Location: Lafayette, CA
2,518 posts, read 4,011,513 times
Reputation: 624
Quote:
Originally Posted by mattk92681 View Post
Yeah, the Bay Area is naturally beautiful, but why does it feel the need to constantly thump its chest?

And, I have to disagree with your assertion that "there are no suburbs in the Bay Area"...Really?

Walnut Creek? Livermore? Pleasanton? Danville? Lafayette? Concord? Antioch? Gilroy? Morgan Hill? American Canyon? Vallejo? ALL of Marin County? Half Moon Bay?

Tracy and Mountain House are practically becoming Bay Area exurbs for all of the younger, less affluent people being cycled out financially.
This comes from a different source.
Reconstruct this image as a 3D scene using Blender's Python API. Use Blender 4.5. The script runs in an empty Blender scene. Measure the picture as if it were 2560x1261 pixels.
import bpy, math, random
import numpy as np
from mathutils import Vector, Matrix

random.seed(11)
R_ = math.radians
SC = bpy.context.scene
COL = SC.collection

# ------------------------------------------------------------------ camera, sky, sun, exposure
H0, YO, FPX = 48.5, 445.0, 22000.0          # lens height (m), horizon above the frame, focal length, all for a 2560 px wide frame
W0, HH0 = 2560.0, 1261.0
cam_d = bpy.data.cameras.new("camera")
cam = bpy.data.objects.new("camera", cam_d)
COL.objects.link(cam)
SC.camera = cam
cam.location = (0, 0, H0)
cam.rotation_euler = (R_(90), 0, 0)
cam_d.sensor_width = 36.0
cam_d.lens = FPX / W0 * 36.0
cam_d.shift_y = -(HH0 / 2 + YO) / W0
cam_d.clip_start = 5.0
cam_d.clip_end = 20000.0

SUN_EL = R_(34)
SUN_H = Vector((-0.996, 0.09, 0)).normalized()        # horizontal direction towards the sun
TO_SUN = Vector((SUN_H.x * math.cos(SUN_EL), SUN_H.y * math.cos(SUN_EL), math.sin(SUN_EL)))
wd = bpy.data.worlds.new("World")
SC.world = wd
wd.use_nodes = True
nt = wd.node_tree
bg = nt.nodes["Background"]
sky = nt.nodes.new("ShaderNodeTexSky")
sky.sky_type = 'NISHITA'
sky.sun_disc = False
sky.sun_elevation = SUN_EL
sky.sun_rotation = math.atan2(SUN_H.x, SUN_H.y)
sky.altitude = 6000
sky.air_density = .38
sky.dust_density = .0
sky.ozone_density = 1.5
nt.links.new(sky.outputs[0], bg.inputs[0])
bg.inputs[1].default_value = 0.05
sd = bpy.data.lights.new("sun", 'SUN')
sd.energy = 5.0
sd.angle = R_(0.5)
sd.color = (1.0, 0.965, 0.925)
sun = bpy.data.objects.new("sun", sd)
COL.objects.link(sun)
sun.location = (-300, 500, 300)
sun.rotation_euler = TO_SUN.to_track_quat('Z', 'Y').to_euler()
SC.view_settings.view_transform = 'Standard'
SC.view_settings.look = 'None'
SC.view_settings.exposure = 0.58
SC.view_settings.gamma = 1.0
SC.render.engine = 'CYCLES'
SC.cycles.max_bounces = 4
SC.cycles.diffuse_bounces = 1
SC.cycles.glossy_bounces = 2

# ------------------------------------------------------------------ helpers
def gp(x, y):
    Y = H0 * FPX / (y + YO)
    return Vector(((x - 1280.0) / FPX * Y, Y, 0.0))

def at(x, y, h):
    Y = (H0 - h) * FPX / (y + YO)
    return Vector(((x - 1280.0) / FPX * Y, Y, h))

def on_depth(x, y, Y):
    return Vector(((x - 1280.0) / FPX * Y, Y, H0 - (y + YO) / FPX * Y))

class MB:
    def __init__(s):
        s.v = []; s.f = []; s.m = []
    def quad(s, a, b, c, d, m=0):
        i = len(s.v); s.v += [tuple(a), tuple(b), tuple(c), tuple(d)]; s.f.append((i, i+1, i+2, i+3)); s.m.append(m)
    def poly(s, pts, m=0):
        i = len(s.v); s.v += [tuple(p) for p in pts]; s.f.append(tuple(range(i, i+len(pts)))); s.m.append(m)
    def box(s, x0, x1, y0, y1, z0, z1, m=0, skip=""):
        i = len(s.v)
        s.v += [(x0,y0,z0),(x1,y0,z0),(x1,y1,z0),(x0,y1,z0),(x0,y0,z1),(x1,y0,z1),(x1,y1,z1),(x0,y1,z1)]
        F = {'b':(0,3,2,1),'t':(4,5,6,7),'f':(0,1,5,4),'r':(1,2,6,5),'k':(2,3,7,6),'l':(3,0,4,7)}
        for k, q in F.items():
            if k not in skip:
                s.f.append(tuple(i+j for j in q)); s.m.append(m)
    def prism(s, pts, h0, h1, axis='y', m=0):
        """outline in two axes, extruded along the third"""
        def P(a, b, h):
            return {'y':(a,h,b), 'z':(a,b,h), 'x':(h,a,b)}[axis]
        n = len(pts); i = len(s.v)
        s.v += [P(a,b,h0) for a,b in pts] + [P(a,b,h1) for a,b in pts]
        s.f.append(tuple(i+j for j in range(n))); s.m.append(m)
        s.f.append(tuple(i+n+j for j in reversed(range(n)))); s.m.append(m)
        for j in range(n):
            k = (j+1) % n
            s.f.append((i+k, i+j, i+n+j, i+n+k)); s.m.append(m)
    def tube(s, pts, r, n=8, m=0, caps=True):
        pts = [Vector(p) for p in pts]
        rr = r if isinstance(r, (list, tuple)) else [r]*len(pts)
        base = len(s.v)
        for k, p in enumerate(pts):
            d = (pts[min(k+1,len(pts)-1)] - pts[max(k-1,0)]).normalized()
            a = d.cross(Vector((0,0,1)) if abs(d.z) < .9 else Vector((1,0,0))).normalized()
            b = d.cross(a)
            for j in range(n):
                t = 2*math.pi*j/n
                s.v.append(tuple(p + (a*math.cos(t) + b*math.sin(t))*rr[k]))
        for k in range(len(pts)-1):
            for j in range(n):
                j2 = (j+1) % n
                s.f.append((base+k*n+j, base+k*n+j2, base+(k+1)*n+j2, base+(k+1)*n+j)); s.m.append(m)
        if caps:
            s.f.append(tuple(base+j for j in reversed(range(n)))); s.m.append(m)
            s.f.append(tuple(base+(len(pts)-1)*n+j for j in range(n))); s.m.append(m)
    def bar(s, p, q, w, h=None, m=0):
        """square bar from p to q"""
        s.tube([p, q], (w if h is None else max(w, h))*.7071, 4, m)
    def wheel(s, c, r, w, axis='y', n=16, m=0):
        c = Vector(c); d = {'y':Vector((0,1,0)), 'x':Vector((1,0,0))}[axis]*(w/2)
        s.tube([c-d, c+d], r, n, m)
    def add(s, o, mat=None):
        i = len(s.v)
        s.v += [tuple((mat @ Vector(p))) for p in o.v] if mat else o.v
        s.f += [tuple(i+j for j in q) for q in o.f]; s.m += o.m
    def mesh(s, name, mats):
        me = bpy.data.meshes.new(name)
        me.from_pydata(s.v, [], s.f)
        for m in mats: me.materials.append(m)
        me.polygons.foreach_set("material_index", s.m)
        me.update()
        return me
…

And who could blame them when a basic house in San Ramon is still going for around $800,000?
Exactly. I don't get the Bay Area homers. The Bay Area is an awesome place to live, but it's unique because it has a "the bay divides and adds diversity", and "climatic range"? Nope.

There are many things the Bay Area lacks that other metro areas have. For instance the Bay Area will never have the beach culture Southern California has, and the Bay Area doesn't have the 24/7 culture of New York.

IMO, many of the positives of living in the Bay Area are disappearing. The Bay Area of the 1990s is something I'll miss a lot. Now... well when a place like Pleasanton has to fight tooth and nail to keep out "poor people", you know something is wrong.